--- Start Data provided ---

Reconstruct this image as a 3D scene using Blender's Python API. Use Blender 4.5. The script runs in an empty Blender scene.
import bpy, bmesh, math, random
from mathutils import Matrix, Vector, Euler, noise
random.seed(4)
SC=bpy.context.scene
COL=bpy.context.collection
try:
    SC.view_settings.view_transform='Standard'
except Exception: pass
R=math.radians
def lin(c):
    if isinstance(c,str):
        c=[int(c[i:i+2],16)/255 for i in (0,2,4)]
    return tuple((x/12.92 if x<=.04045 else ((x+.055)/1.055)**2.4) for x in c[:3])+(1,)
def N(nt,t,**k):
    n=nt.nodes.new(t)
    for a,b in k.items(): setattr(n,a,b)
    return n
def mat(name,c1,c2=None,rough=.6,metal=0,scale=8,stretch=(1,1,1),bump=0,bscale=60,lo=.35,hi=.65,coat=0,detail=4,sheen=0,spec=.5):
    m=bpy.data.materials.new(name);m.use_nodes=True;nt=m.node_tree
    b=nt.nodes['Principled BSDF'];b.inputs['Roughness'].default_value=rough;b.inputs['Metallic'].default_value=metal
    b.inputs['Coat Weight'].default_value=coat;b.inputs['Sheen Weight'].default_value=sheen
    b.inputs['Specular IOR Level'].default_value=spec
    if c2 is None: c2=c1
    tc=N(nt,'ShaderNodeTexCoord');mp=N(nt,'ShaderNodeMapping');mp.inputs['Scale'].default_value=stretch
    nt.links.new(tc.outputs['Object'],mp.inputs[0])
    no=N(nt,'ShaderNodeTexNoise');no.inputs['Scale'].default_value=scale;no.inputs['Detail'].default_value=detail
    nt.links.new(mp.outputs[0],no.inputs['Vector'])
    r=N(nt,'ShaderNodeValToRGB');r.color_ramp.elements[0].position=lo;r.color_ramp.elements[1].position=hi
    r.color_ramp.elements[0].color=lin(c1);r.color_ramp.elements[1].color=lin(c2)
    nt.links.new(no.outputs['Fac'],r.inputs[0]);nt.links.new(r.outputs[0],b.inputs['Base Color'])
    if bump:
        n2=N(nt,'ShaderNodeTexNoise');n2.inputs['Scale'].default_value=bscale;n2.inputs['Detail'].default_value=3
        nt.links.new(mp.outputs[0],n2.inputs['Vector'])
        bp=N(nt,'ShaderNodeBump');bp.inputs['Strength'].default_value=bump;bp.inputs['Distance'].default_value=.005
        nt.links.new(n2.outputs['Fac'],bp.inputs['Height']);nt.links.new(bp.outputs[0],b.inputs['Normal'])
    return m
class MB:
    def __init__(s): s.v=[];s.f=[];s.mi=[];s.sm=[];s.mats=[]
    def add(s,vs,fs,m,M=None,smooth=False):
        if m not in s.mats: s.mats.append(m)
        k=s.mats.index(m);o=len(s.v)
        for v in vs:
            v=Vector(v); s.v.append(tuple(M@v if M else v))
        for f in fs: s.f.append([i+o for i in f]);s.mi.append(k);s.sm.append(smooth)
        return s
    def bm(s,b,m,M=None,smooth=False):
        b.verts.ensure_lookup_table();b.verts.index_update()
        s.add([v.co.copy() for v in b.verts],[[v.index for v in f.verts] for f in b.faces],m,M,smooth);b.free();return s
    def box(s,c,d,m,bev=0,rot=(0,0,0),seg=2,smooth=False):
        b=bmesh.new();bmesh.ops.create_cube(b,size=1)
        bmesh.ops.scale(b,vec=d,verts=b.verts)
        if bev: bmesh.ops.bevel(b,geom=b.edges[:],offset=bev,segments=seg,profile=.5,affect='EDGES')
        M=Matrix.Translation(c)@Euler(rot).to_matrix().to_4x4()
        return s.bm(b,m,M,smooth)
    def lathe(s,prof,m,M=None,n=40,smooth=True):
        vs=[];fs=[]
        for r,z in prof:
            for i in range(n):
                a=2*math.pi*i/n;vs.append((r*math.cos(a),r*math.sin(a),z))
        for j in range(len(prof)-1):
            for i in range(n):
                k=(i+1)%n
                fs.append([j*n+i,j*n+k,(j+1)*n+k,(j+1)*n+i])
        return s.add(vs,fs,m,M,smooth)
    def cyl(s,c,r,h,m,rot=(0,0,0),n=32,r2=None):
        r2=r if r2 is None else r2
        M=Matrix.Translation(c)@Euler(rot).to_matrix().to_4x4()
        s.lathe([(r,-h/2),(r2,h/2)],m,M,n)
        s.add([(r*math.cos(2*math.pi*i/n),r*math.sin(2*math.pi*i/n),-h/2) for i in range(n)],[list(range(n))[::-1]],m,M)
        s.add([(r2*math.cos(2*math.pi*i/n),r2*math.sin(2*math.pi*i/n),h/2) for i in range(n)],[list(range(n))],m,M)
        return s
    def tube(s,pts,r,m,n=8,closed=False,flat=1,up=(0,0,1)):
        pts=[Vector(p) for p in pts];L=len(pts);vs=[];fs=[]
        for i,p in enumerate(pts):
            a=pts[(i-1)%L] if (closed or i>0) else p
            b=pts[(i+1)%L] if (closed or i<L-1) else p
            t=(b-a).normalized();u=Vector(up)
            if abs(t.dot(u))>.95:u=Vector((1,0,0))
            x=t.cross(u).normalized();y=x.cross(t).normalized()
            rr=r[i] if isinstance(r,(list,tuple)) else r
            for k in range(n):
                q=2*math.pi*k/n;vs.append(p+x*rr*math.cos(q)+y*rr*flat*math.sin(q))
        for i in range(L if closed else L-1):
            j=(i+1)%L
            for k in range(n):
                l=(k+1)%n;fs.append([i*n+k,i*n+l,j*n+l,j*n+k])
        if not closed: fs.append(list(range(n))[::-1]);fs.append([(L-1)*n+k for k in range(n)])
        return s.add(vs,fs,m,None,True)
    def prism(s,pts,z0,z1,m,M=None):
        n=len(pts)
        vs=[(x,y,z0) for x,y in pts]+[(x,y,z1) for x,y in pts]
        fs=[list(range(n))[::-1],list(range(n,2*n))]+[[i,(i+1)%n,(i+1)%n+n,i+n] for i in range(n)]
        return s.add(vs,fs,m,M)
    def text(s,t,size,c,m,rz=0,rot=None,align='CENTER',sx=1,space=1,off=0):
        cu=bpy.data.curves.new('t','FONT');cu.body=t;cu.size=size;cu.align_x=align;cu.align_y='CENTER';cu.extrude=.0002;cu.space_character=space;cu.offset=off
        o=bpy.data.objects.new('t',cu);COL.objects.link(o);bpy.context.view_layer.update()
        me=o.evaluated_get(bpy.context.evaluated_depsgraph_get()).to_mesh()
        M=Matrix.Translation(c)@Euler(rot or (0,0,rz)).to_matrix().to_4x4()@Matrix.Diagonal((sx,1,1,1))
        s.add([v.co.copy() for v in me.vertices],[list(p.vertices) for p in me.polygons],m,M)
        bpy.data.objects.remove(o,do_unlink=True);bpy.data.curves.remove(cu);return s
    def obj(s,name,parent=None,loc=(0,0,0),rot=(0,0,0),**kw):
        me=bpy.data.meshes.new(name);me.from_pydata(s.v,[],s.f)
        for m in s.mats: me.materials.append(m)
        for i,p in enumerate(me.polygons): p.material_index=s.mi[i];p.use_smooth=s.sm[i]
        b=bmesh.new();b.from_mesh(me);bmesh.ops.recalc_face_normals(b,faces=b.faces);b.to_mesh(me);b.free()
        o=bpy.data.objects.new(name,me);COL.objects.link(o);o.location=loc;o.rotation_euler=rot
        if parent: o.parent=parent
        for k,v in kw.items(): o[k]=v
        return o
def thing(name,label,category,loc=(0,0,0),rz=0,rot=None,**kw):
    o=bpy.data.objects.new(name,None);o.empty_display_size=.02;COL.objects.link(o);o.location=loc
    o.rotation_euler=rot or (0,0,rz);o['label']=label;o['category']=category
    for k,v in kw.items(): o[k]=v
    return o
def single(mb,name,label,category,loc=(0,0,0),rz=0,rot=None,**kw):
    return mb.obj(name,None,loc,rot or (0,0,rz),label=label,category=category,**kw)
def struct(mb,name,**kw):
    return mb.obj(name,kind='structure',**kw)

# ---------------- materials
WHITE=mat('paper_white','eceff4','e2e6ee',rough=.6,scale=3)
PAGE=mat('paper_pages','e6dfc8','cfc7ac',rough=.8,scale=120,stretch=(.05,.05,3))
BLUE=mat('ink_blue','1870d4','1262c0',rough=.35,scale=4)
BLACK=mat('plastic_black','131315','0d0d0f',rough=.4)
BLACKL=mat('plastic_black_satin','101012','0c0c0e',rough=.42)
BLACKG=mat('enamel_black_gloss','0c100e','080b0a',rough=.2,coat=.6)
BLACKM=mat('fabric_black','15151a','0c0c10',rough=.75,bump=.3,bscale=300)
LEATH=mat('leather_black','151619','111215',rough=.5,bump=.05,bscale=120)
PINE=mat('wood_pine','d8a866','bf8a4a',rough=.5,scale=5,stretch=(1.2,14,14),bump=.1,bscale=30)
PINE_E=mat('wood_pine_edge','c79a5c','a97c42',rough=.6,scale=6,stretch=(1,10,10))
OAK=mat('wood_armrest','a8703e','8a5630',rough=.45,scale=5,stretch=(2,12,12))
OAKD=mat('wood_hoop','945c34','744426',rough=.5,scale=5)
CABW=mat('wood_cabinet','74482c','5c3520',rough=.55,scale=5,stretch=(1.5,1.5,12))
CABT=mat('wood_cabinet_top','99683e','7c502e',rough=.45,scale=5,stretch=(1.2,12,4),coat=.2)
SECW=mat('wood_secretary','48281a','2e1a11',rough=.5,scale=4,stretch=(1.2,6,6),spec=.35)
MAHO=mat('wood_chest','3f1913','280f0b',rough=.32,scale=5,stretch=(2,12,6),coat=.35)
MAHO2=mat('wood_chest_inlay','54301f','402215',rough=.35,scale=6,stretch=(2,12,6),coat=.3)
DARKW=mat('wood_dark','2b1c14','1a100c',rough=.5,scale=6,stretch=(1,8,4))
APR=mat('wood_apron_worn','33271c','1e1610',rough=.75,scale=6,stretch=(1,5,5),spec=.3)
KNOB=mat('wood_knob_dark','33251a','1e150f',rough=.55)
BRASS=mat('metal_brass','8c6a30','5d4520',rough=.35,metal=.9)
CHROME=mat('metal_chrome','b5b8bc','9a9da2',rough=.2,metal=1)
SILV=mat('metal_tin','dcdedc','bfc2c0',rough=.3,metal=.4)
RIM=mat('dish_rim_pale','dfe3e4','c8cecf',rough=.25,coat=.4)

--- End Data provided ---

- _Exercise directions_
Choose all lines containing the string "scene" and copy them out.

- _Written solution_
Reconstruct this image as a 3D scene using Blender's Python API. Use Blender 4.5. The script runs in an empty Blender scene.
SC=bpy.context.scene